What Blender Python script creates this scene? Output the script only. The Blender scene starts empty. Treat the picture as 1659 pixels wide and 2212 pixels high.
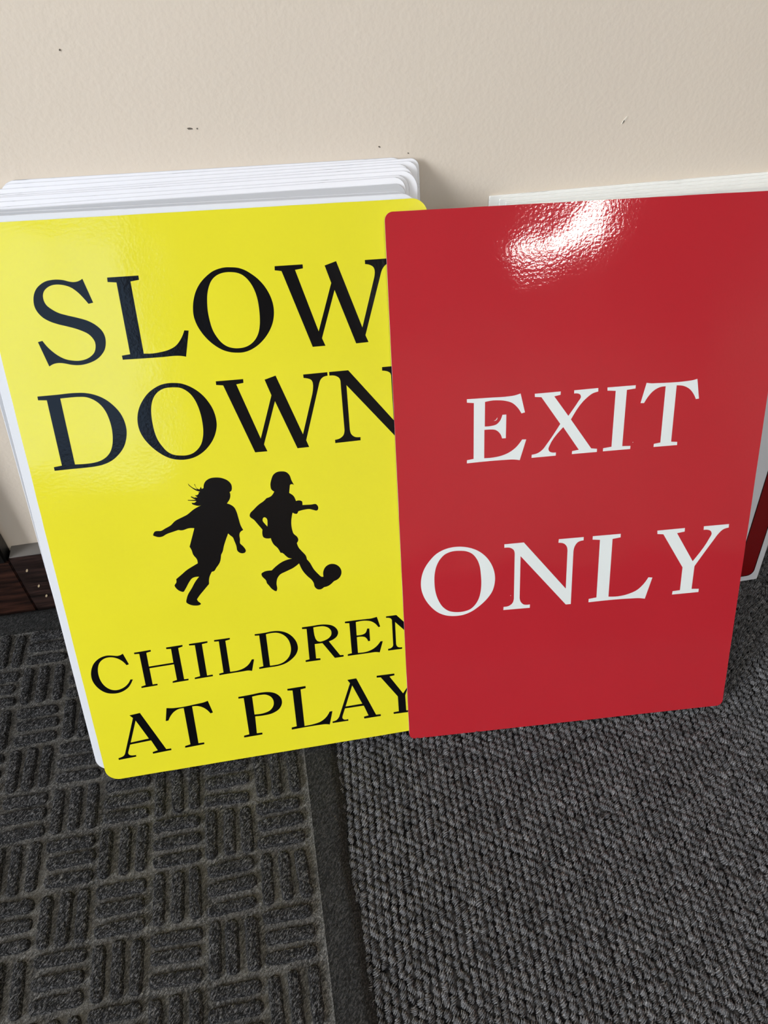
import bpy, bmesh, math, random
import numpy as np
from mathutils import Matrix, Vector

random.seed(7)
rng = np.random.default_rng(11)
scene = bpy.context.scene
COL = scene.collection

# ------------------------------------------------------------------ camera
cam_data = bpy.data.cameras.new('camera')
cam = bpy.data.objects.new('camera', cam_data)
COL.objects.link(cam)
cam_data.sensor_fit = 'VERTICAL'
cam_data.sensor_height = 24.0
cam_data.lens = 1576.918 / 2212.0 * 24.0
cam_data.clip_start = 0.02
cam_data.clip_end = 60.0
cam.matrix_world = Matrix((
    (0.98862, 0.10412, -0.10899, -0.09590),
    (-0.15049, 0.72267, -0.67462, -0.62780),
    (0.00852, 0.68331, 0.73009, 0.64170),
    (0, 0, 0, 1)))
scene.camera = cam

# ------------------------------------------------------------------ world, light, exposure
world = bpy.data.worlds.new('world')
scene.world = world
world.use_nodes = True
bg = world.node_tree.nodes['Background']
bg.inputs['Color'].default_value = (0.45, 0.68, 1.0, 1)
bg.inputs['Strength'].default_value = 2.8
scene.view_settings.view_transform = 'Standard'
scene.view_settings.look = 'None'
scene.view_settings.gamma = 1.0
scene.view_settings.use_curve_mapping = False
scene.view_settings.exposure = 0.18

DAYLIGHT_W = 118.0      # daylight through the window in the left wall
TUBE_STRENGTH = 48.0   # hanging fluorescents, the nearer one added
day = bpy.data.lights.new('daylight', 'AREA')
day.shape = 'RECTANGLE'
day.size = 1.5
day.size_y = 1.1
day.energy = DAYLIGHT_W
day.color = (0.94, 0.965, 1.0)
day_ob = bpy.data.objects.new('daylight', day)
COL.objects.link(day_ob)
day_ob.location = (-2.62, -1.80, 1.50)
day_ob.rotation_euler = (0, math.radians(-90), 0)

# ------------------------------------------------------------------ helpers
def link(o, parent=None):
    COL.objects.link(o)
    if parent is not None:
        o.parent = parent
    return o

def obj(name, me, m=None, parent=None):
    o = bpy.data.objects.new(name, me)
    if m is not None:
        me.materials.append(m)
    return link(o, parent)

def tag(o, label=None, cat=None, group=None, kind=None):
    if label: o['label'] = label
    if cat: o['category'] = cat
    if group: o['group'] = group
    if kind: o['kind'] = kind
    return o

def bm_mesh(bm, name, smooth=False):
    me = bpy.data.meshes.new(name)
    bmesh.ops.recalc_face_normals(bm, faces=bm.faces[:])
    bm.to_mesh(me)
    bm.free()
    if smooth:
        me.polygons.foreach_set('use_smooth', [True] * len(me.polygons))
    return me

def box(bm, x0, x1, y0, y1, z0, z1):
    v = [bm.verts.new((x, y, z)) for x in (x0, x1) for y in (y0, y1) for z in (z0, z1)]
    for f in ((0, 1, 3, 2), (4, 6, 7, 5), (0, 4, 5, 1), (2, 3, 7, 6), (0, 2, 6, 4), (1, 5, 7, 3)):
        bm.faces.new([v[i] for i in f])

def box_mesh(name, *d, bevel=0.0):
    bm = bmesh.new()
    box(bm, *d)
    if bevel:
        bmesh.ops.bevel(bm, geom=bm.edges[:], offset=bevel, segments=2, affect='EDGES')
    return bm_mesh(bm, name)

def prism(pts, z0, z1, name):
    """outline in the local xy plane, thickened along z"""
    bm = bmesh.new()
    lo = [bm.verts.new((x, y, z0)) for x, y in pts]
    hi = [bm.verts.new((x, y, z1)) for x, y in pts]
    bm.faces.new(hi)
    bm.faces.new(lo[::-1])
    n = len(pts)
    for i in range(n):
        bm.faces.new((lo[i], lo[(i + 1) % n], hi[(i + 1) % n], hi[i]))
    return bm_mesh(bm, name)

def chamfer_sheet(outer, inner, th, c):
    """thin sheet whose front rim is a narrow sheared chamfer; slot 0 faces, slot 1 cut rim"""
    bm = bmesh.new()
    n = len(outer)
    lo = [bm.verts.new((x, y, -th)) for x, y in outer]
    md = [bm.verts.new((x, y, -c)) for x, y in outer]
    hi = [bm.verts.new((x, y, 0)) for x, y in inner]
    bm.faces.new(hi)
    bm.faces.new(lo[::-1])
    for a, b in ((lo, md), (md, hi)):
        for i in range(n):
            f = bm.faces.new((a[i], a[(i + 1) % n], b[(i + 1) % n], b[i]))
            f.material_index = 1
    return bm_mesh(bm, 'sheet')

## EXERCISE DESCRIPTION
Quote every line word for word and keep the images out of the copy.

## REPLY TO THE TASK
What Blender Python script creates this scene? Output the script only. The Blender scene starts empty. Treat the picture as 1659 pixels wide and 2212 pixels high.
import bpy, bmesh, math, random
import numpy as np
from mathutils import Matrix, Vector

random.seed(7)
rng = np.random.default_rng(11)
scene = bpy.context.scene
COL = scene.collection

# ------------------------------------------------------------------ camera
cam_data = bpy.data.cameras.new('camera')
cam = bpy.data.objects.new('camera', cam_data)
COL.objects.link(cam)
cam_data.sensor_fit = 'VERTICAL'
cam_data.sensor_height = 24.0
cam_data.lens = 1576.918 / 2212.0 * 24.0
cam_data.clip_start = 0.02
cam_data.clip_end = 60.0
cam.matrix_world = Matrix((
    (0.98862, 0.10412, -0.10899, -0.09590),
    (-0.15049, 0.72267, -0.67462, -0.62780),
    (0.00852, 0.68331, 0.73009, 0.64170),
    (0, 0, 0, 1)))
scene.camera = cam

# ------------------------------------------------------------------ world, light, exposure
world = bpy.data.worlds.new('world')
scene.world = world
world.use_nodes = True
bg = world.node_tree.nodes['Background']
bg.inputs['Color'].default_value = (0.45, 0.68, 1.0, 1)
bg.inputs['Strength'].default_value = 2.8
scene.view_settings.view_transform = 'Standard'
scene.view_settings.look = 'None'
scene.view_settings.gamma = 1.0
scene.view_settings.use_curve_mapping = False
scene.view_settings.exposure = 0.18

DAYLIGHT_W = 118.0      # daylight through the window in the left wall
TUBE_STRENGTH = 48.0   # hanging fluorescents, the nearer one added
day = bpy.data.lights.new('daylight', 'AREA')
day.shape = 'RECTANGLE'
day.size = 1.5
day.size_y = 1.1
day.energy = DAYLIGHT_W
day.color = (0.94, 0.965, 1.0)
day_ob = bpy.data.objects.new('daylight', day)
COL.objects.link(day_ob)
day_ob.location = (-2.62, -1.80, 1.50)
day_ob.rotation_euler = (0, math.radians(-90), 0)

# ------------------------------------------------------------------ helpers
def link(o, parent=None):
    COL.objects.link(o)
    if parent is not None:
        o.parent = parent
    return o

def obj(name, me, m=None, parent=None):
    o = bpy.data.objects.new(name, me)
    if m is not None:
        me.materials.append(m)
    return link(o, parent)

def tag(o, label=None, cat=None, group=None, kind=None):
    if label: o['label'] = label
    if cat: o['category'] = cat
    if group: o['group'] = group
    if kind: o['kind'] = kind
    return o

def bm_mesh(bm, name, smooth=False):
    me = bpy.data.meshes.new(name)
    bmesh.ops.recalc_face_normals(bm, faces=bm.faces[:])
    bm.to_mesh(me)
    bm.free()
    if smooth:
        me.polygons.foreach_set('use_smooth', [True] * len(me.polygons))
    return me

def box(bm, x0, x1, y0, y1, z0, z1):
    v = [bm.verts.new((x, y, z)) for x in (x0, x1) for y in (y0, y1) for z in (z0, z1)]
    for f in ((0, 1, 3, 2), (4, 6, 7, 5), (0, 4, 5, 1), (2, 3, 7, 6), (0, 2, 6, 4), (1, 5, 7, 3)):
        bm.faces.new([v[i] for i in f])

def box_mesh(name, *d, bevel=0.0):
    bm = bmesh.new()
    box(bm, *d)
    if bevel:
        bmesh.ops.bevel(bm, geom=bm.edges[:], offset=bevel, segments=2, affect='EDGES')
    return bm_mesh(bm, name)

def prism(pts, z0, z1, name):
    """outline in the local xy plane, thickened along z"""
    bm = bmesh.new()
    lo = [bm.verts.new((x, y, z0)) for x, y in pts]
    hi = [bm.verts.new((x, y, z1)) for x, y in pts]
    bm.faces.new(hi)
    bm.faces.new(lo[::-1])
    n = len(pts)
    for i in range(n):
        bm.faces.new((lo[i], lo[(i + 1) % n], hi[(i + 1) % n], hi[i]))
    return bm_mesh(bm, name)

def chamfer_sheet(outer, inner, th, c):
    """thin sheet whose front rim is a narrow sheared chamfer; slot 0 faces, slot 1 cut rim"""
    bm = bmesh.new()
    n = len(outer)
    lo = [bm.verts.new((x, y, -th)) for x, y in outer]
    md = [bm.verts.new((x, y, -c)) for x, y in outer]
    hi = [bm.verts.new((x, y, 0)) for x, y in inner]
    bm.faces.new(hi)
    bm.faces.new(lo[::-1])
    for a, b in ((lo, md), (md, hi)):
        for i in range(n):
            f = bm.faces.new((a[i], a[(i + 1) % n], b[(i + 1) % n], b[i]))
            f.material_index = 1
    return bm_mesh(bm, 'sheet')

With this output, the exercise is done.